The main textbook we will use is Introduction to Theoretical Computer Science by Boaz Barak. We will refer to this as the “TCS” book.

This is an open textbook, you can download the full PDF from https://files.boazbarak.org/introtcs/lnotes_book.pdf and contribute to the book by submitting Issues and Pull Requests at https://github.com/boazbk/tcs. (See the Syllabus section on “Bonus Points” for a bit of extra motivation for doing this, if just making the world better for future generations of Theory of Computing students isn’t enough already.)

For Week 1, you should read these two chapters from the TCS book:

Chapter 0: Introduction [PDF]
Chapter 1: Mathematical Background [PDF] (you can skip 1.4.8 and 1.4.9 on Asymptotics and Big-O Notation for now; we will go into more depth on this later in the course)

There is one additional reading for Week 1 (which you should have already done before submitting the registration survey):

Jeremy Kun, Habits of highly mathematical people (blog post on Medium, July 2016).

Videos

You can play all the week 1 videos using the playlist, but don’t forget to take breaks: Week 1 Playlist

These videos are edited from cs3102 Fall 2019 classes (we don’t generally recommend watching the unedited versions, but they are available if you want to):

Slides for “Why Study Theory?” through “Defining Equality” [PDF]
Slides for “Sets and the Natural Numbers” through the end of Week 1 [PDF]

Why Study Theory? (4:27)

Is Zero a Natural Number? (17:24)

Breaktime

Constructing the Natural Numbers (12:10)

Defining Equality (14:35)

Take a Walk

Slides for “Sets and the Natural Numbers” through the end of Week 1 [PDF]

Sets and the Natural Numbers (7:53)

Defining Addition (8:04)

Call a Long Lost Friend or Relative

Principle of Induction (9:19)

Using the Induction Principle (1:28)

Enjoy some fresh air!

Defining the Binary Strings (5:49)

Defining Set Cardinality (5:28)

Contable Sets (6:40)

This video sets up, but doesn’t complete, the proof about the cardinality of the powerset.

See if you can finish it on your own.
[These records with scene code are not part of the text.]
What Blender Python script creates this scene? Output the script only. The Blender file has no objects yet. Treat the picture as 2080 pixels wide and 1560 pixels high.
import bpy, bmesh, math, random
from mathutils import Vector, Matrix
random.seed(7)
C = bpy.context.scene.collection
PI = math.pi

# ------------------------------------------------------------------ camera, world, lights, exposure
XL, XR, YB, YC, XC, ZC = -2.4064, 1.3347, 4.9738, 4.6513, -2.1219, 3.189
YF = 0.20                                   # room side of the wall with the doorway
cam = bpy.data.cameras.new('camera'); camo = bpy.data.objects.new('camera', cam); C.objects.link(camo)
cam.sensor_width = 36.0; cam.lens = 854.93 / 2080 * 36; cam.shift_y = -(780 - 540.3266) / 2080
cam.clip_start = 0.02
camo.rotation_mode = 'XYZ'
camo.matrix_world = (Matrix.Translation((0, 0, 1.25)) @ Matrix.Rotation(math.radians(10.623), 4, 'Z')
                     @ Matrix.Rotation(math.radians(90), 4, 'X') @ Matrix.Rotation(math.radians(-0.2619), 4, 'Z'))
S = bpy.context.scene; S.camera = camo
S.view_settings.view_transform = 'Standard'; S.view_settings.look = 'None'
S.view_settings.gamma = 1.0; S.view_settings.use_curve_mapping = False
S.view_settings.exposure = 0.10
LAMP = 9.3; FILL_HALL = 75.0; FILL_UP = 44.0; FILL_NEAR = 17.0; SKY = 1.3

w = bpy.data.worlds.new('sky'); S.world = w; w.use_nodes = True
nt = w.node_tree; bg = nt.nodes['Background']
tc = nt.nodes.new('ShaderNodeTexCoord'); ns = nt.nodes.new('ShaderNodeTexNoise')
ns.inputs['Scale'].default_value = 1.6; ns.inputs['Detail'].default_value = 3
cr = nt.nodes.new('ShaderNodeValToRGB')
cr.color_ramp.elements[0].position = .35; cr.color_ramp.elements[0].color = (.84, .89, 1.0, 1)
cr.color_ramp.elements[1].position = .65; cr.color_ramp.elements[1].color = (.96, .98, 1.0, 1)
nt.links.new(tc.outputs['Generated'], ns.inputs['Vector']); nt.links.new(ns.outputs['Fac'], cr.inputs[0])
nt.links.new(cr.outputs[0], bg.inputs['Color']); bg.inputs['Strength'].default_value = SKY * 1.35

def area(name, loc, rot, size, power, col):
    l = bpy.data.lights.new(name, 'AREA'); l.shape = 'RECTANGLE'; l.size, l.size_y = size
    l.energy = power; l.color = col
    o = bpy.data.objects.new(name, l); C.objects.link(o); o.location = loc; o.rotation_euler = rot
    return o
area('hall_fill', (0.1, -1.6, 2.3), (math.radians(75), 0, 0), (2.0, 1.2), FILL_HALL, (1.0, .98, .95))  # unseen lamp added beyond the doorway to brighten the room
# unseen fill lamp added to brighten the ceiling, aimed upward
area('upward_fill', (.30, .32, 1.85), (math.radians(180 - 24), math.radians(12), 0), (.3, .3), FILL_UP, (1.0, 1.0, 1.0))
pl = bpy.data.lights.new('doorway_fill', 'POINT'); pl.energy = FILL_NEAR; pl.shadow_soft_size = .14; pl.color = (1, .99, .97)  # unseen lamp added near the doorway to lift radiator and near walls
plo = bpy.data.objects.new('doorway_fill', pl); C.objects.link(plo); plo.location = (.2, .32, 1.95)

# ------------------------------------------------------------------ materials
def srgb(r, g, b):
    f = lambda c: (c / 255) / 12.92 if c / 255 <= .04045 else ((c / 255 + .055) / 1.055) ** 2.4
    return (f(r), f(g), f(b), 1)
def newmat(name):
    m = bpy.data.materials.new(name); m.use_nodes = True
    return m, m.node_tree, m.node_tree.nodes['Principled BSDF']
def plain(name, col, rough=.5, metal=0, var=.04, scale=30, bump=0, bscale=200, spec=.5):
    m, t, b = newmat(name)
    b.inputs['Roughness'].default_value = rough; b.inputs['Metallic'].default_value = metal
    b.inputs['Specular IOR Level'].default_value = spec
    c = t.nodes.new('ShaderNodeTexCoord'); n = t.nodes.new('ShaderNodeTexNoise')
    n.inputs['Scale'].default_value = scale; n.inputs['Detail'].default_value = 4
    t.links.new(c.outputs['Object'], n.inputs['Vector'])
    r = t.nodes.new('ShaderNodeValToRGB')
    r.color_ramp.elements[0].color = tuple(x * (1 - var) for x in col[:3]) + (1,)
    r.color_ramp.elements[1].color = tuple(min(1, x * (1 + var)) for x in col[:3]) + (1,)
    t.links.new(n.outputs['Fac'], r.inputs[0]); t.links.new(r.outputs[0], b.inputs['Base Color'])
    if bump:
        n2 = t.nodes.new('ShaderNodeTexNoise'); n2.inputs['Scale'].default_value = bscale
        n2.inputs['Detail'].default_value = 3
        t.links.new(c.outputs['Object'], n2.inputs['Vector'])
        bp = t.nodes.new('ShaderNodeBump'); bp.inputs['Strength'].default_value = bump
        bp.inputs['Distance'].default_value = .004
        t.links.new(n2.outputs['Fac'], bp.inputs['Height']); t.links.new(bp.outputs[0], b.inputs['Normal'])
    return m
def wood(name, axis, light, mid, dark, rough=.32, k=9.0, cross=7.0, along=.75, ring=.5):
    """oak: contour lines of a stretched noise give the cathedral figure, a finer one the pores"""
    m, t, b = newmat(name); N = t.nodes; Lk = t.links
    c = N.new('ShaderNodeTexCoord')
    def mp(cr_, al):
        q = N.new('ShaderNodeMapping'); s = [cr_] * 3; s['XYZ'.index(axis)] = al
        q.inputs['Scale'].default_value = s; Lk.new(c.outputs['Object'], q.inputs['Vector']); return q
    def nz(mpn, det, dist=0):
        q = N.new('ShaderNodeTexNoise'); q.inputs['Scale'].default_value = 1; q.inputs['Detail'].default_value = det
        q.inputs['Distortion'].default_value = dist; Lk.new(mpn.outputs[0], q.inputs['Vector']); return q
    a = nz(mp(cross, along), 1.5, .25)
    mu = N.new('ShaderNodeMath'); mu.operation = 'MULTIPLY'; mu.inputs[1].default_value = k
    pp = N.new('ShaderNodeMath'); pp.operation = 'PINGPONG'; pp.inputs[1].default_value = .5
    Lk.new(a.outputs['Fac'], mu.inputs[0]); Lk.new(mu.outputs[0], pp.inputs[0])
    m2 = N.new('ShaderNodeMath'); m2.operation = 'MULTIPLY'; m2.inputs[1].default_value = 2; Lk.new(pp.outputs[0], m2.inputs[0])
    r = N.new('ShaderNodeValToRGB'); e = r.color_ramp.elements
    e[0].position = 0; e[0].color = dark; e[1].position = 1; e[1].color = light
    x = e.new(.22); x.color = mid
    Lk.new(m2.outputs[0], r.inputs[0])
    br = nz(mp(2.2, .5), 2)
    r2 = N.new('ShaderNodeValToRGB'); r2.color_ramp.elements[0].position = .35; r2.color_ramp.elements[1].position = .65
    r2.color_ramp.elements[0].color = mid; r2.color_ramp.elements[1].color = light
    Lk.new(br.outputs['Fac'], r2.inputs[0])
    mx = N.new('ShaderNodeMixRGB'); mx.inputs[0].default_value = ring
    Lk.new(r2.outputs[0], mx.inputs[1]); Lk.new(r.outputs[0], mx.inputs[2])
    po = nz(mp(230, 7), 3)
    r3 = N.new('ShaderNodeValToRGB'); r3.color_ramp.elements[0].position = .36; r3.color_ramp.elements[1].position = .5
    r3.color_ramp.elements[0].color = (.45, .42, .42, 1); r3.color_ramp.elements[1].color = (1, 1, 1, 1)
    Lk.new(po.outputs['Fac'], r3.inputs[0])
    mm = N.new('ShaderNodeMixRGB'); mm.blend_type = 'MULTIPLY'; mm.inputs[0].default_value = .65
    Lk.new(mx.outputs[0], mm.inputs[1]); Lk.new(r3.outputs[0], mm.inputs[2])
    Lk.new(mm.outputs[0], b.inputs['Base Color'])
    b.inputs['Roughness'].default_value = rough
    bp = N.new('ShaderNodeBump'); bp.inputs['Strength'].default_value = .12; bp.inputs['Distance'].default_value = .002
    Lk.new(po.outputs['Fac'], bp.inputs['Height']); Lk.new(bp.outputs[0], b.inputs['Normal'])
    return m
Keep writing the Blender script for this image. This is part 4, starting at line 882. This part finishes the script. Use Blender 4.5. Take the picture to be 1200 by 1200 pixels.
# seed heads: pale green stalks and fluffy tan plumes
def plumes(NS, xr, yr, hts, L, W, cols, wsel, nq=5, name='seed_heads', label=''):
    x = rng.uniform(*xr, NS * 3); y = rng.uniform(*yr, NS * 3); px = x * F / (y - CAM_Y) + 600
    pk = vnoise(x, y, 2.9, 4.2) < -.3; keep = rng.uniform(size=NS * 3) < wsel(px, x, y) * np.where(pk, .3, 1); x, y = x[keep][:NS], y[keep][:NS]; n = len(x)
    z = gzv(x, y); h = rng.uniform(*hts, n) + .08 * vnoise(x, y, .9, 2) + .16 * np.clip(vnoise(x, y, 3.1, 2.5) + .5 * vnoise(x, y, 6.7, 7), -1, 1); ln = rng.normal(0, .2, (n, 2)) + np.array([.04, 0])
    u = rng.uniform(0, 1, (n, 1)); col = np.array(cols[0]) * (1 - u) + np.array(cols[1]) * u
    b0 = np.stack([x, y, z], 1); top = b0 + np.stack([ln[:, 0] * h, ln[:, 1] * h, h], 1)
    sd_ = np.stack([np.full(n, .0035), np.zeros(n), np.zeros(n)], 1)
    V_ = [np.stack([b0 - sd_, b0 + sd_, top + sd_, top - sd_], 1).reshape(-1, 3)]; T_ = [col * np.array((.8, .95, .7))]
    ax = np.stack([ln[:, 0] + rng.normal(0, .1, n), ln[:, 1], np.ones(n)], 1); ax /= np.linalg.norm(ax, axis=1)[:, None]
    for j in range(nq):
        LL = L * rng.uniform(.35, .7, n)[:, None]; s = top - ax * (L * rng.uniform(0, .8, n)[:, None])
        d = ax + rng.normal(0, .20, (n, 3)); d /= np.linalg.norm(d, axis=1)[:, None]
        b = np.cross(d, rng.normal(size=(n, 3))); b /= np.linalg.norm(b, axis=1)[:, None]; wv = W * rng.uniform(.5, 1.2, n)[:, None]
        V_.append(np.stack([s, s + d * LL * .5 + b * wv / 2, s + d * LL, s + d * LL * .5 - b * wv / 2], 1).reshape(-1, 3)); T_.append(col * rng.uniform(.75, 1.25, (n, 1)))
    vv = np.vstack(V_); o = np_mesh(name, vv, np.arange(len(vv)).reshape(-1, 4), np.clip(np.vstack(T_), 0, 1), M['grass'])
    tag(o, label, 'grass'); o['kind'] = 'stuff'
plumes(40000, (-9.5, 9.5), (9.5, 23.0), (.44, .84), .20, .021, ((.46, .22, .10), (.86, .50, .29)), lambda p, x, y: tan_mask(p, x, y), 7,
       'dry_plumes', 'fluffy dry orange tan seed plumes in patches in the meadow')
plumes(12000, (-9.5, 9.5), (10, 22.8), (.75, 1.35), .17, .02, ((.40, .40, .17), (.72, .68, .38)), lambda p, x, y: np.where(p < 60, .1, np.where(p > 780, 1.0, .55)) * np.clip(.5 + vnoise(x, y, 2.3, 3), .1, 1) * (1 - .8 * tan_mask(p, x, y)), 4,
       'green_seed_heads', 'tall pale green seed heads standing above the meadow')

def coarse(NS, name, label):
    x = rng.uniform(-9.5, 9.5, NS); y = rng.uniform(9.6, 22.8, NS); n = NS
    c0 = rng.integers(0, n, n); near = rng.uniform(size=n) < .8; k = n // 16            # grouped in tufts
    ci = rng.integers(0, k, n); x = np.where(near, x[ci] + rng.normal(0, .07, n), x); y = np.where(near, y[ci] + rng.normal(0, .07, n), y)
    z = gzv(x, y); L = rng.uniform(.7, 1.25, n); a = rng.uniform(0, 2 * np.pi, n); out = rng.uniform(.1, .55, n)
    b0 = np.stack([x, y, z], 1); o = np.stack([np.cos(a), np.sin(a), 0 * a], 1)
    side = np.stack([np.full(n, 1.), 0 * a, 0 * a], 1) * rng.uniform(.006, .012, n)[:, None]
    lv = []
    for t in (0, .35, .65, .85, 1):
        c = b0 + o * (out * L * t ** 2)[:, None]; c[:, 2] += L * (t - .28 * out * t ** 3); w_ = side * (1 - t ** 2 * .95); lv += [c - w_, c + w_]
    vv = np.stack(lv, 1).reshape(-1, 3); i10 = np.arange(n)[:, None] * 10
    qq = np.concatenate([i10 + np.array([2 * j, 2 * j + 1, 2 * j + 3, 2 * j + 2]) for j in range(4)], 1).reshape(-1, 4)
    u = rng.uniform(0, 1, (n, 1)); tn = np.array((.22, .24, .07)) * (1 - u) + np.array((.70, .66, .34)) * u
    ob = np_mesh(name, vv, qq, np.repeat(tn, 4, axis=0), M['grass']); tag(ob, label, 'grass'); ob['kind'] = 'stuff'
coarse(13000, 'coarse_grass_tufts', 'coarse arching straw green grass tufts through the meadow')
Then, look at our proof here: Powerset Proof

Cohort Problems

These are the problems you should discuss in your Cohort Meeting, and everyone in your cohort should be prepared to present and discuss solutions to at the Assessed Cohort Meeting:

Cohort Problems for Week 1 [PDF]

Write-up Problem

After the Assessed Cohort Meeting, your Cohort Leader will select one problem that your cohort needs to write-up and submit. The write-up is due by 11:59pm on the day after your assessed cohort meeting (see the schedule above).

The PS1 Template provides directions and a template for producing the PDF file you will submit as your write-up.